A movie about personified emotions in the control center of the mind—as original as it sounds, there have been similar concepts before, like the nearly forgotten ‘90s sitcom Herman’s Head, but whereas such ideas are usually reserved for comedy, Inside Out delves deeper, putting the emotion in emotional. Within the head of 12-year-old Riley Anderson, all her emotions work together most of the time—Joy (Amy Poehler), Sadness (Phyllis Smith), Anger (Lewis Black), Disgust (Mindy Kaling), and Fear (Bill Hader, in full Flint Lockwood mode)—and everyone but Sadness has a clearly defined role to play in guiding Riley’s actions. While this cast could have been one-note, epitomizing singular, often negative feelings, they all contribute to Riley’s personality and work well as characters due to their concern for her overall well-being (despite some poor decisions), not to mention the wisely chosen voice cast (many of which hail from Saturday Night Live or The Office).
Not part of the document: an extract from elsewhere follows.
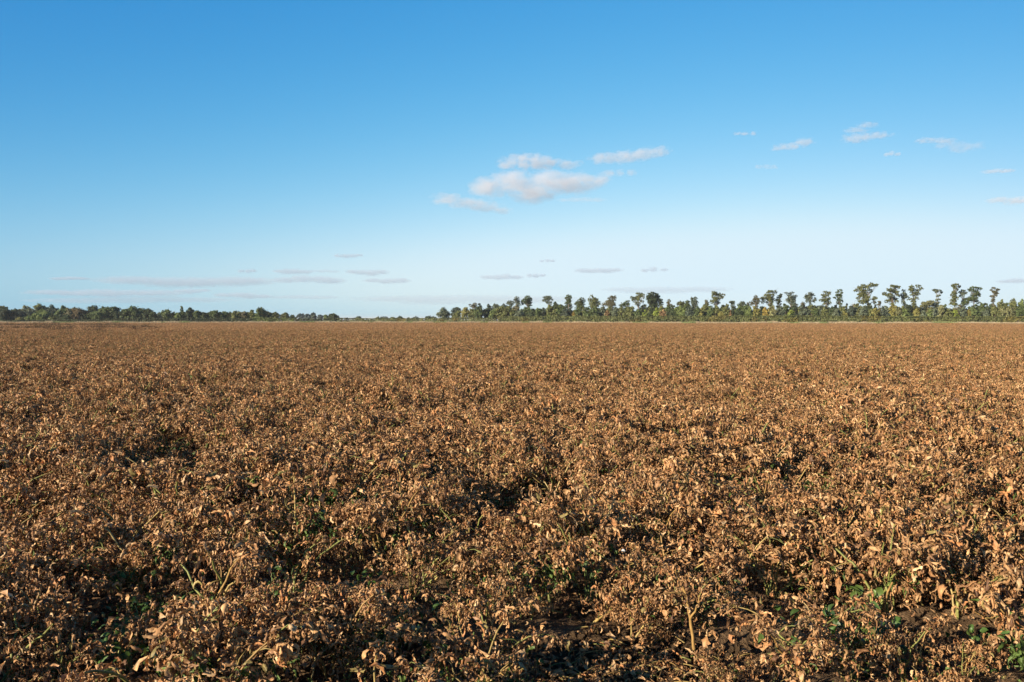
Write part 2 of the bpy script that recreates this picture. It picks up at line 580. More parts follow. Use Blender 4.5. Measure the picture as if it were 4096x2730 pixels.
# ------------------------------------------------------------------ the crop
rng = RS(11)
src = []
NV = 16
for i in range(NV):
    b, nm = plant(rng, 'plant', nleaf=int(rng.integers(560, 760)), nu=6, nv=5, stems=int(rng.integers(4, 7)),
                  green=(0.5 if i % 5 == 0 else 0.10 if i % 2 else 0.04), size=(0.024, 0.058) if i % 3 else (0.030, 0.072))
    src.append(b.obj('plant', M_CROP, link=False, smooth=True))
N_MID0 = len(src)
for i in range(5):
    src.append(tile(rng, 'tile', 1.7, 5.6, (0.035, 0.078), 4, 3, per=330, nt=11, green=0.05).obj('tile', M_CROP, link=False, smooth=True))
N_FAR0 = len(src)
for i in range(5):
    src.append(tile(rng, 'tile', 4.2, 6.0, (0.06, 0.12), 3, 2, per=150, nt=15).obj('tile', M_CROP, link=False, smooth=True))
N_DARK = len(src)
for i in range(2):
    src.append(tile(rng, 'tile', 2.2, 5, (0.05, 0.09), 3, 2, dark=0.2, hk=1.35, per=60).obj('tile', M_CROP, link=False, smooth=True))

N_LIT = len(src)
for i in range(4):
    b = Bag()
    n = 26
    Q = np.stack([rng.normal(0, .11, n), rng.normal(0, .11, n), rng.uniform(0.004, 0.035, n)], -1)
    V, F = leaves(rng, Q, rng.uniform(0.02, 0.06, n), 6, 5, 0.9, 0.25)
    V[:, 2] = np.abs(V[:, 2])
    b.add(V, F, np.repeat(brown(rng, n, 0.85), 30, 0))
    for k in range(2):
        p = rng.normal(0, .12, 2); a = rng.uniform(0, 6.28); l = rng.uniform(.04, .14)
        V, F = tube(bez((p[0], p[1], .012), (p[0] + math.cos(a) * l, p[1] + math.sin(a) * l, rng.uniform(.01, .03)), (0.01, 0.01, 0.01), 5), (.0035, .003, .003, .0025, .002), 5)
        b.add(V, F, STALK_C[rng.integers(5)] * .8)
    src.append(b.obj('litter', M_CROP, link=False, smooth=True))
pts, pick, turn, size = [], [], [], []


def put(x, y, z, i, rz, s, sz=None, tilt=0.0):
    pts.append((x, y, z)); pick.append(i); turn.append((rng.normal(0, tilt), rng.normal(0, tilt), rz)); size.append((s, s, sz if sz else s))


NEAR_END, MID_END = 26.0, 84.0
row = 0
y = 1.2
while y < NEAR_END + 1:
    half = 0.66 * y + 3.2
    x = -half
    while x < half:
        xj, yj = x + rng.normal(0, 0.06), y + 0.1 * x + rng.normal(0, 0.07)
        x += 0.27
        if yj < 1.9 or yj > NEAR_END + 1: continue
        ba = bare_amt(xj, yj)
        he = hero_amt(xj, yj)
        if ba < 1.15: continue
        if he < 1.0 and rng.uniform() < 0.35: continue
        w = wav(xj, yj, 2.6, 21); w2 = wav(xj, yj, 0.55, 22)
        if w * 0.6 + w2 * 0.4 < (0.38 if yj < 7 and xj < 1.0 else 0.31) and rng.uniform() < 0.78: continue
        mo = wav(xj, yj, 7.0, 23)
        if mo < 0.30 and rng.uniform() < 0.8: continue
        s = (0.58 + 0.34 * w + 0.16 * w2 + 0.30 * mo) * rng.uniform(0.8, 1.2) * (0.72 if ba < 1.9 else 1.0)
        if yj < 3.0: s = min(s, 0.85)
        if he < 1.0: s *= 0.55
        put(xj, yj, -0.02, int(rng.integers(NV)), rng.uniform(0, math.tau), s, s * rng.uniform(0.85, 1.15), 0.10)
    y += 0.82 / 2 if row % 2 else 0.82 / 2
    row += 1
for u_, v_, s_ in ((1210, 2600, .8), (1290, 2560, .62), (1380, 2640, .8), (1300, 2680, .85), (1450, 2690, .75), (1600, 2600, .7), (1120, 2660, .85), (1950, 2520, .7), (2080, 2490, .7)):
    g = ground_at(u_, v_)
    put(g.x, g.y, -0.02, int(rng.integers(NV)), rng.uniform(0, math.tau), s_, s_)
st = 1.38
y = NEAR_END
while y < MID_END:
    half = 0.66 * y + 8
    for x in np.arange(-half, half, st):
        xj, yj = x + rng.uniform(-.2, .2), y + rng.uniform(-.2, .2)
        w = wav(xj, yj, 0.45, 31)
        sv = (0.82 + 0.34 * w)
        put(xj, yj, -0.02, N_MID0 + int(rng.integers(5)), rng.uniform(0, math.tau), rng.uniform(0.92, 1.08), sv)
    y += st
st = 3.5
y = MID_END + 1
while y < 306:
    half = 0.66 * y + 16
    for x in np.arange(-half, half, st):
        u = UC + x / y * FPX
        if y > edge_y(u) - 2: continue
        xj, yj = x + rng.uniform(-.4, .4), y + rng.uniform(-.4, .4)
        w = wav(xj, yj, 0.16, 32)
        put(xj, yj, -0.02, N_FAR0 + int(rng.integers(5)), rng.uniform(0, math.tau), rng.uniform(0.95, 1.05), 0.82 + 0.3 * w)
    y += st
for k in range(300):
    if k < 110:
        bx, by, rx, ry = BARE[rng.integers(len(BARE))]
        a = rng.uniform(0, math.tau); r_ = math.sqrt(rng.uniform()) * 1.2
        x, y = bx + math.cos(a) * r_ * rx, by + math.sin(a) * r_ * ry
    else:
        y = 1.8 + 7 * rng.uniform(); x = rng.uniform(-1, 1) * (0.62 * y + 0.3)
    put(x, y, 0.0, N_LIT + int(rng.integers(4)), rng.uniform(0, math.tau), rng.uniform(0.7, 1.1))
# darker, taller lines of growth at the far left of the field
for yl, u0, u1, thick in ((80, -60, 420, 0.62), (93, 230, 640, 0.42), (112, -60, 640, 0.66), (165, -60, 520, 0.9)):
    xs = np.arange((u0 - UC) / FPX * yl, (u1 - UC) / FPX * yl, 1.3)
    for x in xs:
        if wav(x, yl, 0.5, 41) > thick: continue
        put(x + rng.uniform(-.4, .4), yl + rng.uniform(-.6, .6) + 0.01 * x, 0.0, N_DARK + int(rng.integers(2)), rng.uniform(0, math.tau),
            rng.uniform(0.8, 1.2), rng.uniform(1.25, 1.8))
crop = scatter('withered_potato_crop', src, pts, pick, turn, size)
tag(crop, 'withered brown potato plants covering the whole field', 'potato crop', kind='stuff')

# clods of earth on the open soil
cs = []
for i in range(8):
    import bmesh
    bm = bmesh.new()
    bmesh.ops.create_icosphere(bm, subdivisions=3, radius=1.0)
    r2 = RS(100 + i)
    ph = r2.uniform(0, 6, 9)
    for v in bm.verts:
        c = v.co
        k = 1 + 0.16 * math.sin(3.1 * c.x + ph[0]) * math.sin(2.7 * c.y + ph[1]) + 0.13 * math.sin(5.3 * c.z + ph[2] + 2 * c.x) \
            + 0.08 * math.sin(9 * c.y + ph[3]) * math.sin(8 * c.x + ph[4]) + 0.05 * math.sin(17 * c.z + ph[5]) * math.sin(15 * c.y + ph[6]) + r2.normal(0, 0.02)
        v.co = c * k
        v.co.z *= 0.75
    me = bpy.data.meshes.new('clod'); bm.to_mesh(me); bm.free()
    me.materials.append(M_SOIL)
    for p in me.polygons: p.use_smooth = True
    cs.append(bpy.data.objects.new('clod', me))
cp, ci_, ct, cz_ = [], [], [], []
for k in range(24000):
    if k < 6500:
        bx, by, rx, ry = BARE[rng.integers(len(BARE))]
        a = rng.uniform(0, math.tau); r = math.sqrt(rng.uniform()) * 1.5
        x, y = bx + math.cos(a) * r * rx, by + math.sin(a) * r * ry + 0.1
    else:
        y = 1.6 + 10 * rng.uniform() ** 1.4; x = rng.uniform(-1, 1) * (0.64 * y + 0.5)
    s = min(0.03, 0.005 + rng.exponential(0.005))
    cp.append((x, y, -0.012 + s * 0.3)); ci_.append(int(rng.integers(8))); ct.append(rng.uniform(0, 6.28, 3))
    cz_.append(s * rng.uniform(0.8, 1.25, 3))
clods = scatter('soil_clods', cs, cp, ci_, ct, cz_)
tag(clods, 'small crumbly clods of earth lying on the bare soil patches', 'soil clods', kind='stuff')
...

While Riley’s external world involves a tempestuous move from Minnesota to San Francisco, her inner world endures even more distressing changes, worsened by the separation of leader Joy and downer Sadness from their psychological Headquarters. Having included too many spoilers in my past reviews, I want to tread lightly with this one and leave the film’s full impact for the fresh viewer. Suffice to say, Inside Out is a journey through the psyche that casual viewers can enjoy on the surface and analysts can pick apart to find ever more engaging layers of nuance and symbolism underneath.
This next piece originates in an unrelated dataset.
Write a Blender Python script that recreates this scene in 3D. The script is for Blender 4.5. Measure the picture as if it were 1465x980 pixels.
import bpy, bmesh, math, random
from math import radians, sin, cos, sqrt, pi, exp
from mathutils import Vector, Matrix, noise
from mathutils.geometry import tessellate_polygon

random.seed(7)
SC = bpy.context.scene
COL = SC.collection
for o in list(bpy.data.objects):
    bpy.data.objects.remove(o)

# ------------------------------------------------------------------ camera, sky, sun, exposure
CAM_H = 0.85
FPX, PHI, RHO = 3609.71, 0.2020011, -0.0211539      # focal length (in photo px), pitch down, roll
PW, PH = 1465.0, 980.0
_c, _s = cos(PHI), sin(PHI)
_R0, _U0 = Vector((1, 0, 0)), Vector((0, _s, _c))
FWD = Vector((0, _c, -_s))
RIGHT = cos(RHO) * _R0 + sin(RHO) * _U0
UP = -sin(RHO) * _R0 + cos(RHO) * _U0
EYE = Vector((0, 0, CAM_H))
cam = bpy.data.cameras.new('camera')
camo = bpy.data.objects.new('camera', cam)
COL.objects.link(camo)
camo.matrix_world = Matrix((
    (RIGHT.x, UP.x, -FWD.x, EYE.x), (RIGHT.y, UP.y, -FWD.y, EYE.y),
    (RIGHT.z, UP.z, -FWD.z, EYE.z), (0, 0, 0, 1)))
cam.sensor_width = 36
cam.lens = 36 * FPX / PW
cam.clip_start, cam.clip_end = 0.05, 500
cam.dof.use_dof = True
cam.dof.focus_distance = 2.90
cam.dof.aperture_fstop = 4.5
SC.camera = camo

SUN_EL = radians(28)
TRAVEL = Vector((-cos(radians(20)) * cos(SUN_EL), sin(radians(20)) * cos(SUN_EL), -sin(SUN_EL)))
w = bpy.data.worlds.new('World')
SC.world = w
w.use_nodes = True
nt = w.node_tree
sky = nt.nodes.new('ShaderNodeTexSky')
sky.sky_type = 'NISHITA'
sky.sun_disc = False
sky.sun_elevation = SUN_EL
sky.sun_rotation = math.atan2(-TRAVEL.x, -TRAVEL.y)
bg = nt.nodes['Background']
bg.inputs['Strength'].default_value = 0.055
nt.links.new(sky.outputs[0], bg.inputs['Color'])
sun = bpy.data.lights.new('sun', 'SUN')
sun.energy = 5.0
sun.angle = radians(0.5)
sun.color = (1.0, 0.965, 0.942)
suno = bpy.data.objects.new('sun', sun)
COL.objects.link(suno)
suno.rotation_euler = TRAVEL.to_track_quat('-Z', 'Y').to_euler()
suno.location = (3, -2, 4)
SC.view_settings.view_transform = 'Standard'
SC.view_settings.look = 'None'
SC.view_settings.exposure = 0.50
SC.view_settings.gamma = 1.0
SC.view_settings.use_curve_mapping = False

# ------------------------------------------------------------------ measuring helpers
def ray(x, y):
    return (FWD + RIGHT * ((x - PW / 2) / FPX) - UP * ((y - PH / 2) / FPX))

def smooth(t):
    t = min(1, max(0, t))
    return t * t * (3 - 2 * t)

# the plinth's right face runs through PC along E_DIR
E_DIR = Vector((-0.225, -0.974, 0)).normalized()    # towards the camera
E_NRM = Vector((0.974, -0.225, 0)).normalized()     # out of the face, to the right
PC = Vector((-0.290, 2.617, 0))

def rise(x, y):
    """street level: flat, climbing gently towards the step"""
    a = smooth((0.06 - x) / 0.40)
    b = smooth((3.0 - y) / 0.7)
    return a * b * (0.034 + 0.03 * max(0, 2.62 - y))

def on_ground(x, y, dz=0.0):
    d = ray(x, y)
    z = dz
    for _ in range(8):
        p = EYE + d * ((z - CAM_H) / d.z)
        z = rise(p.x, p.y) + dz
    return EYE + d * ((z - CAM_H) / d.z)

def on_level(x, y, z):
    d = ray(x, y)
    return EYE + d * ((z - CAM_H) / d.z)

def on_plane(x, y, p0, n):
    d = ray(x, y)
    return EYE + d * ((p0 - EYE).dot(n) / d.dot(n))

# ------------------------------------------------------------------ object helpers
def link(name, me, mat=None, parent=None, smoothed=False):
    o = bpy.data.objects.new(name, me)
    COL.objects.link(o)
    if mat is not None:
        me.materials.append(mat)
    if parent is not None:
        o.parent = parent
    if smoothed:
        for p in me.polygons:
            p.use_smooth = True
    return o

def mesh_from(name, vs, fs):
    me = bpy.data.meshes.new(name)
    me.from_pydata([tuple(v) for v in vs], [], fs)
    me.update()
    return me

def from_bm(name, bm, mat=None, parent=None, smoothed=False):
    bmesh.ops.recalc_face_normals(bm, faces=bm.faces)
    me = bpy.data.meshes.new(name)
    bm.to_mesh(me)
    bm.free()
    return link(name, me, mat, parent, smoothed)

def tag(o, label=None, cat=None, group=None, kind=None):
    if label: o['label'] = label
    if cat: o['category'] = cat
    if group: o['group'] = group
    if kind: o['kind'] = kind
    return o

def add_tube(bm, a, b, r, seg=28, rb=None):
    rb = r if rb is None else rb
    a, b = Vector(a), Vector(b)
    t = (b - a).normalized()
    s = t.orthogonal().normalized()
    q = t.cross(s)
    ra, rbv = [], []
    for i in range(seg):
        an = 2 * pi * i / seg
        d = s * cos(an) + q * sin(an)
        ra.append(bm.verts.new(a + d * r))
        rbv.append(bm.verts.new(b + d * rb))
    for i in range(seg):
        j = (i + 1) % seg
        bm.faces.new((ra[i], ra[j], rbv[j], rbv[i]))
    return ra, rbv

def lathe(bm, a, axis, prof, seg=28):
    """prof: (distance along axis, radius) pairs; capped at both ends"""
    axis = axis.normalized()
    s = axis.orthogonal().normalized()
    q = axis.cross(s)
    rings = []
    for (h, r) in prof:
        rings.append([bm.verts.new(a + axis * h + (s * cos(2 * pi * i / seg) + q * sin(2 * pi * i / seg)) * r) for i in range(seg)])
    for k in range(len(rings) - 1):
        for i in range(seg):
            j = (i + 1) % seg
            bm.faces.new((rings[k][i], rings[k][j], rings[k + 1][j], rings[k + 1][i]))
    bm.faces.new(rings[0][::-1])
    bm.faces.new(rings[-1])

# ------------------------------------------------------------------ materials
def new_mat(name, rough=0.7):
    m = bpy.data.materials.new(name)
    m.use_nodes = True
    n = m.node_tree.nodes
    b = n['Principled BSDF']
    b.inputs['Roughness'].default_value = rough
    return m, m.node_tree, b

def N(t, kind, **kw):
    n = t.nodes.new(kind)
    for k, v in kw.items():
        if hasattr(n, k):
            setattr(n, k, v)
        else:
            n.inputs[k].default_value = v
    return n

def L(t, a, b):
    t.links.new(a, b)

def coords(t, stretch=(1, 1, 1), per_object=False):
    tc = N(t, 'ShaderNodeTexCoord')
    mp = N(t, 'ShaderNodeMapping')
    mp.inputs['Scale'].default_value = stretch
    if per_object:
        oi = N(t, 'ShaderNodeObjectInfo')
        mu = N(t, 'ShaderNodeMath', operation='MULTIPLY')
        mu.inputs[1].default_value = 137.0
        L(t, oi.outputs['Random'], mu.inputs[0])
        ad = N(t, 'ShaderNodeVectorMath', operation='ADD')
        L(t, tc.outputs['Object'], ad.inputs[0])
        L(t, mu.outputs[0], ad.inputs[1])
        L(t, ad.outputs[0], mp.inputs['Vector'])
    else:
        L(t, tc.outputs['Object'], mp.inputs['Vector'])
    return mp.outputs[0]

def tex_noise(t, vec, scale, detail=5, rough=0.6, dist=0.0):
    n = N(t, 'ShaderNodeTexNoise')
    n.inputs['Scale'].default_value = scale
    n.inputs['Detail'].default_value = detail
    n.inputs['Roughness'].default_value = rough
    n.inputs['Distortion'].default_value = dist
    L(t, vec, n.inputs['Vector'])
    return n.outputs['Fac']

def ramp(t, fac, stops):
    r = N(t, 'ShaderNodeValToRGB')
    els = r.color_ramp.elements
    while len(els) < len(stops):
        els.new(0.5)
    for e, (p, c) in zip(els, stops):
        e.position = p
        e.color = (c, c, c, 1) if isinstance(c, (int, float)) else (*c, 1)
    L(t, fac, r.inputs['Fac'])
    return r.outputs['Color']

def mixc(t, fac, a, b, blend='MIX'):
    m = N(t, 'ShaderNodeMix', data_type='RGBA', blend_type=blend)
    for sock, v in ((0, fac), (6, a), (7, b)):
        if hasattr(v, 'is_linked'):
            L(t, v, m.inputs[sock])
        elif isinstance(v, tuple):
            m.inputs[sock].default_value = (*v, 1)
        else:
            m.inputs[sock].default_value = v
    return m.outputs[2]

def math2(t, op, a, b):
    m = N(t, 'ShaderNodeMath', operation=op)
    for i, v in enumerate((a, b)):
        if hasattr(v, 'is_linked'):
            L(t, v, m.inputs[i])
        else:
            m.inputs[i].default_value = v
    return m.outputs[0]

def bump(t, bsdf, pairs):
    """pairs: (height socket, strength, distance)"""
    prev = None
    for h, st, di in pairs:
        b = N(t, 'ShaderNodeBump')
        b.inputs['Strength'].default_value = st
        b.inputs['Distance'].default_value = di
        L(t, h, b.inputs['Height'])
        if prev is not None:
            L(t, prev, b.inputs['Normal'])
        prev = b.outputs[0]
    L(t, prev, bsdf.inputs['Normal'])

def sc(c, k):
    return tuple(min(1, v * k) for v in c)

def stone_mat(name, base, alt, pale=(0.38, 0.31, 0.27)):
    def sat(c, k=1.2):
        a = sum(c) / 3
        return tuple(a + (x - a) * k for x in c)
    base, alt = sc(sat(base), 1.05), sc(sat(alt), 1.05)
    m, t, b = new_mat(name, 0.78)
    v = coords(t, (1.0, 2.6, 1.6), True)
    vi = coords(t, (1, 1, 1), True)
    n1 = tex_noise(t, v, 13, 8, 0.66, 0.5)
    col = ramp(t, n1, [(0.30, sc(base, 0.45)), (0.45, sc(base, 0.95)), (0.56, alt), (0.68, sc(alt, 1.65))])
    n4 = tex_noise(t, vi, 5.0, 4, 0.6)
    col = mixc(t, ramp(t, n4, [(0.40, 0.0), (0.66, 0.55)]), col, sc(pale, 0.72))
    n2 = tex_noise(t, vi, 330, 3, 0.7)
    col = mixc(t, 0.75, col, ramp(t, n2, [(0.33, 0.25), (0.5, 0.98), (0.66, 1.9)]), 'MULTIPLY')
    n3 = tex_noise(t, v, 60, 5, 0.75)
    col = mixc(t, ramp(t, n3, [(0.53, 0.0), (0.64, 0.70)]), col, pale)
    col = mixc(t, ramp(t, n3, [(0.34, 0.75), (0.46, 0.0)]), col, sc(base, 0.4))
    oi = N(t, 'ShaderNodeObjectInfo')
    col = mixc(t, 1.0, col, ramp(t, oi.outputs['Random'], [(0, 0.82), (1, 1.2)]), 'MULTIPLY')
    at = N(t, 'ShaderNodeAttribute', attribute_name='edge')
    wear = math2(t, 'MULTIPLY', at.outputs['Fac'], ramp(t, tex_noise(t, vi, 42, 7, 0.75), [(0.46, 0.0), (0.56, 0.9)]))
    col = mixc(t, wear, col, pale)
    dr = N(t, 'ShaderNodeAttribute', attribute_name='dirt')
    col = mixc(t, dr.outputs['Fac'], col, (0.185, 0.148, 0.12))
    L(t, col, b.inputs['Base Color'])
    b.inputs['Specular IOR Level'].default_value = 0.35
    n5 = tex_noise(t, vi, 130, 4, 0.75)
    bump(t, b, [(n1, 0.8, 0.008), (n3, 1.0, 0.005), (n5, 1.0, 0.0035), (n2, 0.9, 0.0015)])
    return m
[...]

When I first heard the film’s concept, I was a bit perplexed by the choice of five emotions because not every experience or feeling is so clear-cut. Yet children’s emotions are far simpler and more distinct than those of adults; the filmmakers know this well and use this very fact as the driving conflict in the film (there is no villain), since Riley is in the formative years of young adulthood. What is the cause of children suddenly needing “alone time” or deriving more frustration than enjoyment from past pleasures? How would mood swings, depression, dreams, or sarcasm be visualized in this uniquely Pixar mindscape? The film’s explanations for questions like these are eye-opening, as is the role of multiple emotions in shaping our deepest memories and impressions, yet much of it is metaphorical, implicit, and never heavy-handed in its interpretation. Here’s an example of one of the many questions prompted by the film’s themes: While certain crises seem cataclysmic at the time, perhaps these tragedies are merely an inevitable step toward maturity, though they’re no less regrettable. You’ll understand when you see it.
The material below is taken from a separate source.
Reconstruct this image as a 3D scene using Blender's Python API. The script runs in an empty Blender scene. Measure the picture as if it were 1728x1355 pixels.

Compared with Pixar’s other classics, Inside Out can hold its ground with favorites like Ratatouille, Up, and Monsters, Inc. (the latter two also directed by Pete Docter), and even if the film doesn’t quite reach the heights of The Incredibles or Finding Nemo, it has the potential to grow in stature with further viewing. I already love it more now than right after I saw it. The animation is a modern marvel, such as the energy-infused substance of the emotions’ bodies and the orb-filled labyrinth of Long-Term Memory. One random danger in particular seemed like an excuse for the animators to indulge in some visual fun, despite the fact that no kid will understand its cerebral implications. (I’m not sure I do.) Inside Out may not be Pixar’s funniest adventure, but there are still quite a few laugh-out-loud moments and imaginative silliness, such as a few unexpected movie references and the way that seemingly random gags come together ingeniously during the climax. It’s a stunning balance of humor, head, and heart.

As many critics have stated, there’s also a good deal of poignancy, particularly for parents recalling their children’s childhoods. While I don’t fit that category, I admire the presence of a close nuclear family and was still touched deeply by a certain selfless act toward the end. I have a long and storied history of crying at animated movies, from Tarzan to Brother Bear, but few films can extract a tear from me anymore. Inside Out did, and that made it a special experience for me. After watching the film, I was left with the pensive, bittersweet glow of a film worth seeing many more times. My Joy and Sadness must have been holding hands. Thank you, Pixar. It’s good to have you back in force.

Best line: (Fear) “We didn’t die today; I call that an unqualified success!”